### TASK DETAILS
Skip the pictures. Set down, word for word, the lines from the start of the material up to and including the line with "R = math.radians".

### DATASET SECTION
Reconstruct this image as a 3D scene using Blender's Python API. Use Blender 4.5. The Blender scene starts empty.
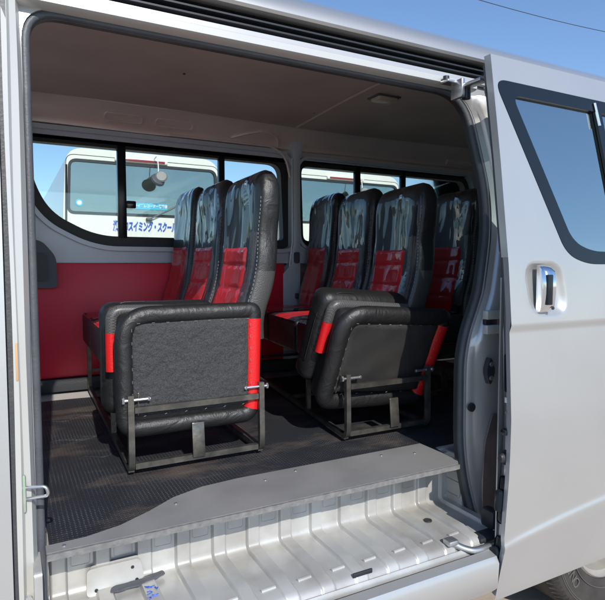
import bpy, bmesh, math, random
from mathutils import Vector, Matrix
from mathutils.geometry import tessellate_polygon
random.seed(7)
S = bpy.context.scene
COL = S.collection
R = math.radians

# ------------------------------------------------------------------ camera
cam = bpy.data.objects.new('camera', bpy.data.cameras.new('camera'))
COL.objects.link(cam)
cam.location = (0, -1.18, 1.23)
cam.rotation_euler = (R(90 - 3.5), 0, R(-28.0))
cam.data.sensor_width = 36
cam.data.lens = 36 * 555 / 605
cam.data.clip_start = 0.02
cam.data.clip_end = 2000
S.camera = cam

# ------------------------------------------------------------------ light
SUN = Vector((0.08, 1.0, -0.735)).normalized()
w = bpy.data.worlds.new('World'); S.world = w; w.use_nodes = True
nt = w.node_tree
bg = nt.nodes['Background']
sky = nt.nodes.new('ShaderNodeTexSky'); sky.sky_type = 'NISHITA'; sky.sun_disc = False
sky.sun_elevation = R(36.2); sky.sun_rotation = R(184.6)
sky.air_density = 1.0; sky.dust_density = 0.3; sky.ozone_density = 5.0
nt.links.new(sky.outputs[0], bg.inputs[0]); bg.inputs[1].default_value = 0.092
sl = bpy.data.lights.new('sun', 'SUN'); sl.energy = 2.3; sl.angle = R(0.5); sl.color = (1, .955, .88)
so = bpy.data.objects.new('sun', sl); COL.objects.link(so)
so.rotation_euler = SUN.to_track_quat('-Z', 'Y').to_euler()
S.view_settings.view_transform = 'Standard'
S.view_settings.look = 'None'
S.view_settings.exposure = 0.98
S.view_settings.gamma = 1
S.view_settings.use_curve_mapping = False
S.render.engine = 'CYCLES'
S.cycles.max_bounces = 10
S.cycles.transparent_max_bounces = 24

# ------------------------------------------------------------------ materials
def mat(name, base=(.5, .5, .5), rough=.5, metal=0, coat=0, coat_r=.05, spec=.5,
        var=None, vscale=8, bump=0, bscale=200, bdetail=2, tex=None, coatbump=None):
    m = bpy.data.materials.new(name); m.use_nodes = True
    n = m.node_tree.nodes; l = m.node_tree.links
    b = n['Principled BSDF']
    b.inputs['Base Color'].default_value = (*base, 1)
    b.inputs['Roughness'].default_value = rough
    b.inputs['Metallic'].default_value = metal
    b.inputs['Coat Weight'].default_value = coat
    b.inputs['Coat Roughness'].default_value = coat_r
    b.inputs['Specular IOR Level'].default_value = spec
    tc = n.new('ShaderNodeTexCoord')
    if var:
        no = n.new('ShaderNodeTexNoise'); no.inputs['Scale'].default_value = vscale
        no.inputs['Detail'].default_value = 6
        l.new(tc.outputs['Object'], no.inputs['Vector'])
        cr = n.new('ShaderNodeValToRGB')
        cr.color_ramp.elements[0].position = .38; cr.color_ramp.elements[1].position = .68
        cr.color_ramp.elements[0].color = (*base, 1); cr.color_ramp.elements[1].color = (*var, 1)
        l.new(no.outputs[0], cr.inputs[0]); l.new(cr.outputs[0], b.inputs['Base Color'])
    if bump:
        no2 = n.new('ShaderNodeTexNoise'); no2.inputs['Scale'].default_value = bscale
        no2.inputs['Detail'].default_value = bdetail
        l.new(tc.outputs['Object'], no2.inputs['Vector'])
        bp = n.new('ShaderNodeBump'); bp.inputs['Strength'].default_value = bump
        bp.inputs['Distance'].default_value = .004
        l.new(no2.outputs[0], bp.inputs['Height']); l.new(bp.outputs[0], b.inputs['Normal'])
    if coatbump:
        sc, st, dist = coatbump
        mp = n.new('ShaderNodeMapping'); mp.inputs['Scale'].default_value = (1.0, 1.15, .50)
        l.new(tc.outputs['Object'], mp.inputs[0])
        no3 = n.new('ShaderNodeTexNoise'); no3.inputs['Scale'].default_value = sc
        no3.inputs['Detail'].default_value = 2.2; no3.inputs['Roughness'].default_value = .4; no3.inputs['Distortion'].default_value = .5
        l.new(mp.outputs[0], no3.inputs['Vector'])
        bp3 = n.new('ShaderNodeBump'); bp3.inputs['Strength'].default_value = st
        bp3.inputs['Distance'].default_value = dist
        l.new(no3.outputs[0], bp3.inputs['Height']); l.new(bp3.outputs[0], b.inputs['Coat Normal'])
    if tex: tex(m, b, tc)
    return m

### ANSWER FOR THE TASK
Reconstruct this image as a 3D scene using Blender's Python API. Use Blender 4.5. The Blender scene starts empty.
import bpy, bmesh, math, random
from mathutils import Vector, Matrix
from mathutils.geometry import tessellate_polygon
random.seed(7)
S = bpy.context.scene
COL = S.collection
R = math.radians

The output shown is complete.